-- BEGIN DATA PROVIDED --

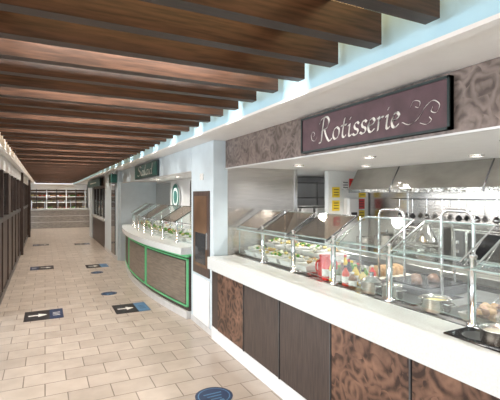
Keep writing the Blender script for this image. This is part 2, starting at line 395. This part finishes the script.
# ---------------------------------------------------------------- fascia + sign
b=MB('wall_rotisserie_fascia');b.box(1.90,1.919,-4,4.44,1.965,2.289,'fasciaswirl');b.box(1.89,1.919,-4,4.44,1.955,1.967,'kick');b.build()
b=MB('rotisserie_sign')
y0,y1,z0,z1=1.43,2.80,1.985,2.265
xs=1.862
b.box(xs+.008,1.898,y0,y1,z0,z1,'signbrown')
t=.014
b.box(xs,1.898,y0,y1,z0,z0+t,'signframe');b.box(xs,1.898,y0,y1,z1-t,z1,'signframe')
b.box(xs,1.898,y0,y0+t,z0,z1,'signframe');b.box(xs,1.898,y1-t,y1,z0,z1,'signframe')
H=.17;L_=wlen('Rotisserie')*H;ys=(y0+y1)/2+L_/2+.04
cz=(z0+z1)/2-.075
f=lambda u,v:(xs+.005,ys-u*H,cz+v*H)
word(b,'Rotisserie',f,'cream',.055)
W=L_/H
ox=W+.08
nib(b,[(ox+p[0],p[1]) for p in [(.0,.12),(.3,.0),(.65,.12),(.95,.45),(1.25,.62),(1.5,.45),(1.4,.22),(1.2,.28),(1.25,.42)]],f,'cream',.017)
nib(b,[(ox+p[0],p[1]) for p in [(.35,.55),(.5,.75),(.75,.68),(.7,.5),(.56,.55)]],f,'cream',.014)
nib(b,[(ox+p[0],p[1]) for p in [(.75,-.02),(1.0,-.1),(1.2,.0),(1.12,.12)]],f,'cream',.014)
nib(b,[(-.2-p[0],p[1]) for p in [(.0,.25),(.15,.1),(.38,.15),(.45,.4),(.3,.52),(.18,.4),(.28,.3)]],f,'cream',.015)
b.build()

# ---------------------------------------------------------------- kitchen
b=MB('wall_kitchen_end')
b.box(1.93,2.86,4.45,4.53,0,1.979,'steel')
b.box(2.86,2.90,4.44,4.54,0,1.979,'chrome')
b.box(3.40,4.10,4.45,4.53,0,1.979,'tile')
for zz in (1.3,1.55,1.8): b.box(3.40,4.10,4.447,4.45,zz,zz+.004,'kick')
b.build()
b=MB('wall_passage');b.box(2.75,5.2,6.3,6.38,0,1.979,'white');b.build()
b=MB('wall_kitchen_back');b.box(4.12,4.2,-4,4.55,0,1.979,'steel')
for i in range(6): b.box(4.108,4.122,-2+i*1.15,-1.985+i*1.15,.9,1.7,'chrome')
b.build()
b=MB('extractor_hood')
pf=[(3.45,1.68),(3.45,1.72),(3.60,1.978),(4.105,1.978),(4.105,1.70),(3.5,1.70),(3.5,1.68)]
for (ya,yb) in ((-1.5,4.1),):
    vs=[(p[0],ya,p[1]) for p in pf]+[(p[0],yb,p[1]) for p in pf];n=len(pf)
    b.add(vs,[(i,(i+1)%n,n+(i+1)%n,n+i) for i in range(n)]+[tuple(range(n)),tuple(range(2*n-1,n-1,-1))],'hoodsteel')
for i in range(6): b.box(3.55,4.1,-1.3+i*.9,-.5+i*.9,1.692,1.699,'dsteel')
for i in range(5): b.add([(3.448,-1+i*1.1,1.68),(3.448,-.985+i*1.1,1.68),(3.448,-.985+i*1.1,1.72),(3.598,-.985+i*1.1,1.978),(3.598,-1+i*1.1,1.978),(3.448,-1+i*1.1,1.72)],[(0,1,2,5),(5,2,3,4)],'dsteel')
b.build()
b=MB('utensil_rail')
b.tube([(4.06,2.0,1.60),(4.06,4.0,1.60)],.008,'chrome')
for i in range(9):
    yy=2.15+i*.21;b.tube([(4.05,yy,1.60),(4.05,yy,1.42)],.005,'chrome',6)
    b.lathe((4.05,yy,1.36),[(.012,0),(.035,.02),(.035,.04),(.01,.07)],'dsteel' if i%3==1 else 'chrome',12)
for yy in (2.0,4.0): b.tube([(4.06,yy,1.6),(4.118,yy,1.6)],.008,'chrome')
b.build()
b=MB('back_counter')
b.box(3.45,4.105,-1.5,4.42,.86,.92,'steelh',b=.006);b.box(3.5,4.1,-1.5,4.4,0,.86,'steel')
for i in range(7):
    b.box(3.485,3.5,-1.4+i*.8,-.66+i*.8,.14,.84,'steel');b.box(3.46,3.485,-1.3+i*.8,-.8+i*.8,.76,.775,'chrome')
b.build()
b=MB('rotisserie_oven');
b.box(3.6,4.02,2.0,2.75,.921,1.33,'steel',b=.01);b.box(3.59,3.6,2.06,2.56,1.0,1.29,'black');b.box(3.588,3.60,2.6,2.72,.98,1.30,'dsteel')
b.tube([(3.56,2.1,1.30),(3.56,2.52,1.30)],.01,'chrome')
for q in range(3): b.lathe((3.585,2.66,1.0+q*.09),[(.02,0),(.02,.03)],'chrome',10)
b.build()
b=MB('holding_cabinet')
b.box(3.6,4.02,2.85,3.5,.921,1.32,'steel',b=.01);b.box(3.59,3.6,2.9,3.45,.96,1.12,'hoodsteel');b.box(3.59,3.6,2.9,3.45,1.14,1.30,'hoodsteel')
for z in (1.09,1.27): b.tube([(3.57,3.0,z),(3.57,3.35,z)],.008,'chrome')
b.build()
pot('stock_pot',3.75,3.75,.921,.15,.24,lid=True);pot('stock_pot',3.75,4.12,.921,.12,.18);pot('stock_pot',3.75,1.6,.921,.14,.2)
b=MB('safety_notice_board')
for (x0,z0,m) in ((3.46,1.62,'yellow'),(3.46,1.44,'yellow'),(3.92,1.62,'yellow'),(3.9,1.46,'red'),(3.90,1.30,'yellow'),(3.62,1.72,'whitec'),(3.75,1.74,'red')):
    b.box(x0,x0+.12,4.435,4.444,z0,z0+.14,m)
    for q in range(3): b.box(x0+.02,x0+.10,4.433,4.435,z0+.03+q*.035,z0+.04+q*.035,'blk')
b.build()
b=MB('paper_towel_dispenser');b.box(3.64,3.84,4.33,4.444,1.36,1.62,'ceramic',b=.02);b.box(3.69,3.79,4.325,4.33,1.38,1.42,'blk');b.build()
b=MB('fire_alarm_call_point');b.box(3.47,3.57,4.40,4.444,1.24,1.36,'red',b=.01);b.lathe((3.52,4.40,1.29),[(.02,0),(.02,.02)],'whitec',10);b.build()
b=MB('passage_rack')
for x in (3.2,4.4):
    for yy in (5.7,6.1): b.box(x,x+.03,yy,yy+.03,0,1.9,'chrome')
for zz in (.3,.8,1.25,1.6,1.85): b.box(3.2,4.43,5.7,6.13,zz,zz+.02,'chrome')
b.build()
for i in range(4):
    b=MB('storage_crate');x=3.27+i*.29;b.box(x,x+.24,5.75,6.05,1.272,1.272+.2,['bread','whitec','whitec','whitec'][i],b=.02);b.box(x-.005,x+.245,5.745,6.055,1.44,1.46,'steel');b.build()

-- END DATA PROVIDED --

WORK TO COMPLETE: Transcribe the whole listing exactly. Pictures are excluded.

WRITTEN ANSWER:
Keep writing the Blender script for this image. This is part 2, starting at line 395. This part finishes the script.
# ---------------------------------------------------------------- fascia + sign
b=MB('wall_rotisserie_fascia');b.box(1.90,1.919,-4,4.44,1.965,2.289,'fasciaswirl');b.box(1.89,1.919,-4,4.44,1.955,1.967,'kick');b.build()
b=MB('rotisserie_sign')
y0,y1,z0,z1=1.43,2.80,1.985,2.265
xs=1.862
b.box(xs+.008,1.898,y0,y1,z0,z1,'signbrown')
t=.014
b.box(xs,1.898,y0,y1,z0,z0+t,'signframe');b.box(xs,1.898,y0,y1,z1-t,z1,'signframe')
b.box(xs,1.898,y0,y0+t,z0,z1,'signframe');b.box(xs,1.898,y1-t,y1,z0,z1,'signframe')
H=.17;L_=wlen('Rotisserie')*H;ys=(y0+y1)/2+L_/2+.04
cz=(z0+z1)/2-.075
f=lambda u,v:(xs+.005,ys-u*H,cz+v*H)
word(b,'Rotisserie',f,'cream',.055)
W=L_/H
ox=W+.08
nib(b,[(ox+p[0],p[1]) for p in [(.0,.12),(.3,.0),(.65,.12),(.95,.45),(1.25,.62),(1.5,.45),(1.4,.22),(1.2,.28),(1.25,.42)]],f,'cream',.017)
nib(b,[(ox+p[0],p[1]) for p in [(.35,.55),(.5,.75),(.75,.68),(.7,.5),(.56,.55)]],f,'cream',.014)
nib(b,[(ox+p[0],p[1]) for p in [(.75,-.02),(1.0,-.1),(1.2,.0),(1.12,.12)]],f,'cream',.014)
nib(b,[(-.2-p[0],p[1]) for p in [(.0,.25),(.15,.1),(.38,.15),(.45,.4),(.3,.52),(.18,.4),(.28,.3)]],f,'cream',.015)
b.build()

# ---------------------------------------------------------------- kitchen
b=MB('wall_kitchen_end')
b.box(1.93,2.86,4.45,4.53,0,1.979,'steel')
b.box(2.86,2.90,4.44,4.54,0,1.979,'chrome')
b.box(3.40,4.10,4.45,4.53,0,1.979,'tile')
for zz in (1.3,1.55,1.8): b.box(3.40,4.10,4.447,4.45,zz,zz+.004,'kick')
b.build()
b=MB('wall_passage');b.box(2.75,5.2,6.3,6.38,0,1.979,'white');b.build()
b=MB('wall_kitchen_back');b.box(4.12,4.2,-4,4.55,0,1.979,'steel')
for i in range(6): b.box(4.108,4.122,-2+i*1.15,-1.985+i*1.15,.9,1.7,'chrome')
b.build()
b=MB('extractor_hood')
pf=[(3.45,1.68),(3.45,1.72),(3.60,1.978),(4.105,1.978),(4.105,1.70),(3.5,1.70),(3.5,1.68)]
for (ya,yb) in ((-1.5,4.1),):
    vs=[(p[0],ya,p[1]) for p in pf]+[(p[0],yb,p[1]) for p in pf];n=len(pf)
    b.add(vs,[(i,(i+1)%n,n+(i+1)%n,n+i) for i in range(n)]+[tuple(range(n)),tuple(range(2*n-1,n-1,-1))],'hoodsteel')
for i in range(6): b.box(3.55,4.1,-1.3+i*.9,-.5+i*.9,1.692,1.699,'dsteel')
for i in range(5): b.add([(3.448,-1+i*1.1,1.68),(3.448,-.985+i*1.1,1.68),(3.448,-.985+i*1.1,1.72),(3.598,-.985+i*1.1,1.978),(3.598,-1+i*1.1,1.978),(3.448,-1+i*1.1,1.72)],[(0,1,2,5),(5,2,3,4)],'dsteel')
b.build()
b=MB('utensil_rail')
b.tube([(4.06,2.0,1.60),(4.06,4.0,1.60)],.008,'chrome')
for i in range(9):
    yy=2.15+i*.21;b.tube([(4.05,yy,1.60),(4.05,yy,1.42)],.005,'chrome',6)
    b.lathe((4.05,yy,1.36),[(.012,0),(.035,.02),(.035,.04),(.01,.07)],'dsteel' if i%3==1 else 'chrome',12)
for yy in (2.0,4.0): b.tube([(4.06,yy,1.6),(4.118,yy,1.6)],.008,'chrome')
b.build()
b=MB('back_counter')
b.box(3.45,4.105,-1.5,4.42,.86,.92,'steelh',b=.006);b.box(3.5,4.1,-1.5,4.4,0,.86,'steel')
for i in range(7):
    b.box(3.485,3.5,-1.4+i*.8,-.66+i*.8,.14,.84,'steel');b.box(3.46,3.485,-1.3+i*.8,-.8+i*.8,.76,.775,'chrome')
b.build()
b=MB('rotisserie_oven');
b.box(3.6,4.02,2.0,2.75,.921,1.33,'steel',b=.01);b.box(3.59,3.6,2.06,2.56,1.0,1.29,'black');b.box(3.588,3.60,2.6,2.72,.98,1.30,'dsteel')
b.tube([(3.56,2.1,1.30),(3.56,2.52,1.30)],.01,'chrome')
for q in range(3): b.lathe((3.585,2.66,1.0+q*.09),[(.02,0),(.02,.03)],'chrome',10)
b.build()
b=MB('holding_cabinet')
b.box(3.6,4.02,2.85,3.5,.921,1.32,'steel',b=.01);b.box(3.59,3.6,2.9,3.45,.96,1.12,'hoodsteel');b.box(3.59,3.6,2.9,3.45,1.14,1.30,'hoodsteel')
for z in (1.09,1.27): b.tube([(3.57,3.0,z),(3.57,3.35,z)],.008,'chrome')
b.build()
pot('stock_pot',3.75,3.75,.921,.15,.24,lid=True);pot('stock_pot',3.75,4.12,.921,.12,.18);pot('stock_pot',3.75,1.6,.921,.14,.2)
b=MB('safety_notice_board')
for (x0,z0,m) in ((3.46,1.62,'yellow'),(3.46,1.44,'yellow'),(3.92,1.62,'yellow'),(3.9,1.46,'red'),(3.90,1.30,'yellow'),(3.62,1.72,'whitec'),(3.75,1.74,'red')):
    b.box(x0,x0+.12,4.435,4.444,z0,z0+.14,m)
    for q in range(3): b.box(x0+.02,x0+.10,4.433,4.435,z0+.03+q*.035,z0+.04+q*.035,'blk')
b.build()
b=MB('paper_towel_dispenser');b.box(3.64,3.84,4.33,4.444,1.36,1.62,'ceramic',b=.02);b.box(3.69,3.79,4.325,4.33,1.38,1.42,'blk');b.build()
b=MB('fire_alarm_call_point');b.box(3.47,3.57,4.40,4.444,1.24,1.36,'red',b=.01);b.lathe((3.52,4.40,1.29),[(.02,0),(.02,.02)],'whitec',10);b.build()
b=MB('passage_rack')
for x in (3.2,4.4):
    for yy in (5.7,6.1): b.box(x,x+.03,yy,yy+.03,0,1.9,'chrome')
for zz in (.3,.8,1.25,1.6,1.85): b.box(3.2,4.43,5.7,6.13,zz,zz+.02,'chrome')
b.build()
for i in range(4):
    b=MB('storage_crate');x=3.27+i*.29;b.box(x,x+.24,5.75,6.05,1.272,1.272+.2,['bread','whitec','whitec','whitec'][i],b=.02);b.box(x-.005,x+.245,5.745,6.055,1.44,1.46,'steel');b.build()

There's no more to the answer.